When pioneering black theater companies, including Woodie King's New Federal Theatre, which is producing "Waitin' 2 End Hell," began carving a niche for themselves, everyone involved in the production was expected to promote it, down to selling their share of tickets.

"Back then," Rivers said, "it wasn't enough to say, 'I'm an actor, I'm in a play.... You had to bring in an audience. Even the actors had to sell a certain number of tickets. Actors would get a third to a half of that money, and the box office would take the rest."

The current efforts at audience development expand upon those earlier strategies, said Rivers. He brought "Sarafina" to Broadway in 1998, and is now planning a production at Lincoln Center Theater, but also concentrates much of his effort on cultivating the arts in Harlem, where he houses his company.

Reaching out to youth

Just as playwright Wendy Wasserstein's 6-year-old Open Doors project has been ferrying high school students from the five boroughs to the theater to watch performances and talk with cast members, Impact Repertory Theatre, which Rivers co-founded, has spent seven years enrolling schoolkids for eight-hour Saturdays at City College. There, they train to act, sing, dance and lead rehearsals, with the hope that some will be inspired to continue that work professionally while others will simply develop a lifetime love of theater.

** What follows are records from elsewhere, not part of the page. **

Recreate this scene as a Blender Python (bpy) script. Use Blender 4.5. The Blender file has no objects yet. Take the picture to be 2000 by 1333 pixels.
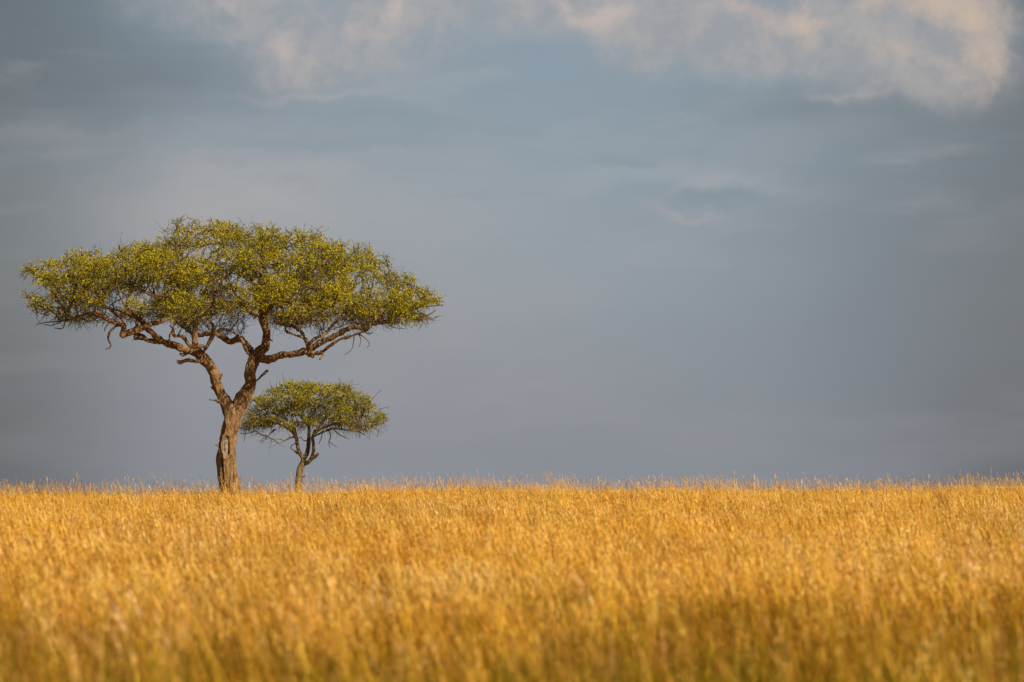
import bpy, math, random
import numpy as np
from mathutils import Vector, Matrix, Euler, noise as mnoise

SEED = 7
rng = np.random.default_rng(SEED)
random.seed(SEED)
scene = bpy.context.scene
col = scene.collection

# ------------------------------------------------------------------ camera
F = 200.0 / 36.0 * 2000.0            # focal length in photo pixels
EYE = 890.0                          # photo row of eye level
HC = 1.78                             # camera height
pitch = math.atan((EYE - 666.5) / F)
cam_d = bpy.data.cameras.new('camera')
cam = bpy.data.objects.new('camera', cam_d)
col.objects.link(cam)
cam_d.lens = 200.0
cam_d.sensor_width = 36.0
cam_d.clip_start = 0.5
cam_d.clip_end = 20000.0
cam.location = (0, 0, HC)
cam.rotation_euler = (math.pi / 2 + pitch, 0, 0)
cam_d.dof.use_dof = True
cam_d.dof.focus_distance = 205.0
cam_d.dof.aperture_fstop = 3.8
cam_d.dof.aperture_blades = 9
scene.camera = cam
ROT = Euler((math.pi / 2 + pitch, 0, 0)).to_matrix()


def P(px, py, Y):
    d = ROT @ Vector(((px - 1000.0) / F, (666.5 - py) / F, -1.0))
    s = Y / d.y
    return np.array([d.x * s, Y, HC + d.z * s])


# ------------------------------------------------------------------ sun
SUN_EL = math.radians(32.0)
SUN_AZ = math.radians(138.0)         # clockwise from +Y (view direction): behind right shoulder
to_sun = Vector((math.sin(SUN_AZ) * math.cos(SUN_EL), math.cos(SUN_AZ) * math.cos(SUN_EL), math.sin(SUN_EL)))
sl = bpy.data.lights.new('sun', 'SUN')
sl.energy = 5.0
sl.angle = math.radians(0.5)
sl.color = (1.0, 0.84, 0.56)
so = bpy.data.objects.new('sun', sl)
col.objects.link(so)
so.location = (60, -60, 60)
so.rotation_euler = to_sun.to_track_quat('Z', 'Y').to_euler()

scene.view_settings.view_transform = 'Standard'
scene.view_settings.look = 'None'
scene.view_settings.exposure = 0.85
scene.view_settings.gamma = 1.0
scene.render.film_transparent = False
try:
    scene.cycles.use_denoising = True
    scene.cycles.sample_clamp_direct = 8.0
    scene.cycles.sample_clamp_indirect = 3.0
    scene.cycles.max_bounces = 7
    scene.cycles.diffuse_bounces = 3
    scene.cycles.transmission_bounces = 3
    scene.cycles.caustics_reflective = False
    scene.cycles.caustics_refractive = False
except Exception:
    pass


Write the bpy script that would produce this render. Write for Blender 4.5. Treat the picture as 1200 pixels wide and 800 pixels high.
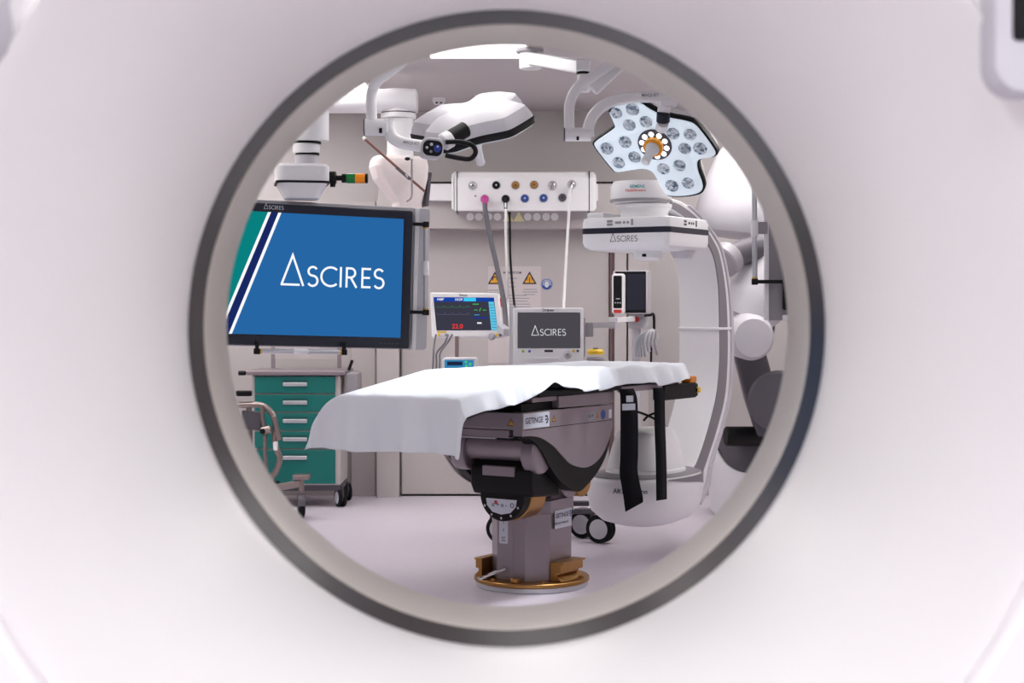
import bpy, math, random
from mathutils import Vector, Matrix, noise
V = Vector
R = math.radians
random.seed(7)
for o in list(bpy.data.objects):
    bpy.data.objects.remove(o)
SC = bpy.context.scene
COL = SC.collection

# ------------------------------------------------------------------ camera
FPX = 1860.0            # focal length in pixels of the 1200 px wide frame
EYE = 1.35
HZ = 360.0              # pixel row of the horizon
cam = bpy.data.cameras.new('camera')
camo = bpy.data.objects.new('camera', cam)
COL.objects.link(camo)
camo.location = (0, 0, EYE)
camo.rotation_euler = (R(90), 0, 0)
cam.sensor_width = 36
cam.lens = 36 * FPX / 1200
cam.shift_y = -(400 - HZ) / 1200
cam.clip_start = 0.05
cam.dof.use_dof = True
cam.dof.focus_distance = 8.0
cam.dof.aperture_fstop = 8.0
SC.camera = camo

# ------------------------------------------------------------------ world, exposure, lights
w = bpy.data.worlds.new('world')
SC.world = w
w.use_nodes = True
w.node_tree.nodes['Background'].inputs[0].default_value = (0.8, 0.85, 1, 1)
w.node_tree.nodes['Background'].inputs[1].default_value = 0.05
SC.view_settings.view_transform = 'Standard'
SC.view_settings.look = 'None'
SC.view_settings.exposure = 0.0
SC.view_settings.gamma = 1.0
SC.view_settings.use_curve_mapping = False
PANEL_FAR = 11.5         # radiance of the added unseen ceiling panels of the theatre
PANEL_NEAR = 12.8       # radiance of the added unseen ceiling panels on the scanner side
SURGICAL_W = 130.0      # the lit surgical lamp

# ------------------------------------------------------------------ helpers
def lin(c):
    c = c / 255.0
    return c / 12.92 if c <= 0.04045 else ((c + 0.055) / 1.055) ** 2.4
def rgb(c):
    return (lin(c[0]), lin(c[1]), lin(c[2]), 1)
MATS = {}
def mat(name, c, rough=0.5, metal=0.0, scale=40, var=0.06, bump=0.0, coat=0.0, aniso=None):
    if name in MATS:
        return MATS[name]
    m = bpy.data.materials.new(name)
    m.use_nodes = True
    nt = m.node_tree
    b = nt.nodes['Principled BSDF']
    tc = nt.nodes.new('ShaderNodeTexCoord')
    nz = nt.nodes.new('ShaderNodeTexNoise')
    nz.inputs['Scale'].default_value = scale
    nz.inputs['Detail'].default_value = 3
    src = tc.outputs['Object']
    if aniso:
        mp = nt.nodes.new('ShaderNodeMapping')
        mp.inputs['Scale'].default_value = aniso
        nt.links.new(src, mp.inputs['Vector'])
        src = mp.outputs['Vector']
    nt.links.new(src, nz.inputs['Vector'])
    mx = nt.nodes.new('ShaderNodeMix')
    mx.data_type = 'RGBA'
    col = rgb(c)
    mx.inputs[6].default_value = tuple(x * (1 - var) for x in col[:3]) + (1,)
    mx.inputs[7].default_value = tuple(min(1, x * (1 + var)) for x in col[:3]) + (1,)
    nt.links.new(nz.outputs['Fac'], mx.inputs[0])
    nt.links.new(mx.outputs[2], b.inputs['Base Color'])
    b.inputs['Roughness'].default_value = rough
    b.inputs['Metallic'].default_value = metal
    if coat:
        b.inputs['Coat Weight'].default_value = coat
        b.inputs['Coat Roughness'].default_value = 0.1
    if bump:
        bp = nt.nodes.new('ShaderNodeBump')
        bp.inputs['Strength'].default_value = bump
        bp.inputs['Distance'].default_value = 0.002
        nt.links.new(nz.outputs['Fac'], bp.inputs['Height'])
        nt.links.new(bp.outputs['Normal'], b.inputs['Normal'])
    MATS[name] = m
    return m
def emis(name, c, s=1.0):
    if name in MATS:
        return MATS[name]
    m = bpy.data.materials.new(name)
    m.use_nodes = True
    nt = m.node_tree
    nt.nodes.remove(nt.nodes['Principled BSDF'])
    e = nt.nodes.new('ShaderNodeEmission')
    e.inputs[0].default_value = rgb(c)
    e.inputs[1].default_value = s
    nt.links.new(e.outputs[0], nt.nodes['Material Output'].inputs[0])
    MATS[name] = m
    return m

def frame(o, x, y, z):
    o, x, y, z = V(o), V(x), V(y), V(z)
    return Matrix(((x.x, y.x, z.x, o.x), (x.y, y.y, z.y, o.y), (x.z, y.z, z.z, o.z), (0, 0, 0, 1)))
def W(px, py, d):
    """the point at distance d along the view through a photograph pixel"""
    return V(((px - 600) * d / FPX, d, EYE - (py - HZ) * d / FPX))
def onp(M, px, py, off=0.0):
    """where the ray through a pixel meets the xy plane (z = off) of frame M, in M's own coordinates"""
    n = M.to_3x3() @ V((0, 0, 1))
    p0 = M @ V((0, 0, off))
    c = V((0, 0, EYE))
    r = V(((px - 600) / FPX, 1, -(py - HZ) / FPX))
    t = (p0 - c).dot(n) / r.dot(n)
    q = M.inverted() @ (c + r * t)
    return q.x, q.y
def wm(o):
    m = o.matrix_basis.copy()
    while o.parent:
        o = o.parent
        m = o.matrix_basis @ m
    return m
I4 = Matrix.Identity(4)

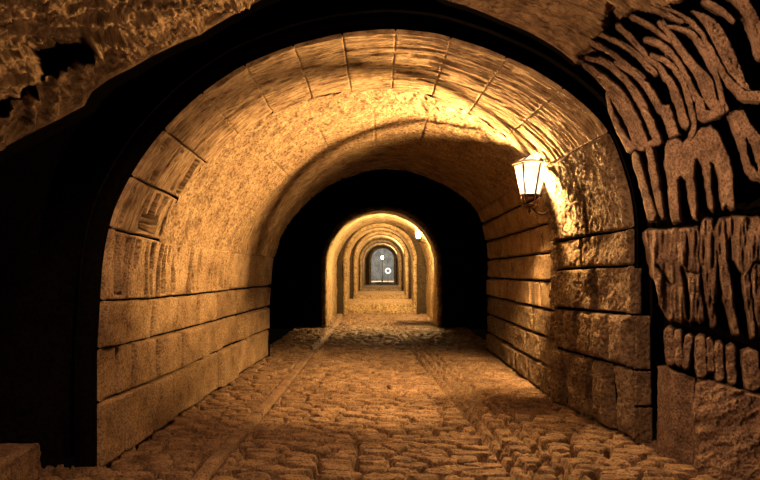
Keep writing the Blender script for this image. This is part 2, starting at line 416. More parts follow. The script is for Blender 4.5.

Given the changing racial makeup of the region and the nation, collaborations between producers and those who know how to stir new audiences will become even more crucial, Walker-Kuhne said.

"Theater, the arts, cannot survive without a serious focus on how we embrace the beautiful diversity of our country, and that is based on the U.S. Census. It's not an opinion, it's a fact," she said. "In 20 years, 50 years, the majority of people will not be from Europe. How are we preparing ourselves?"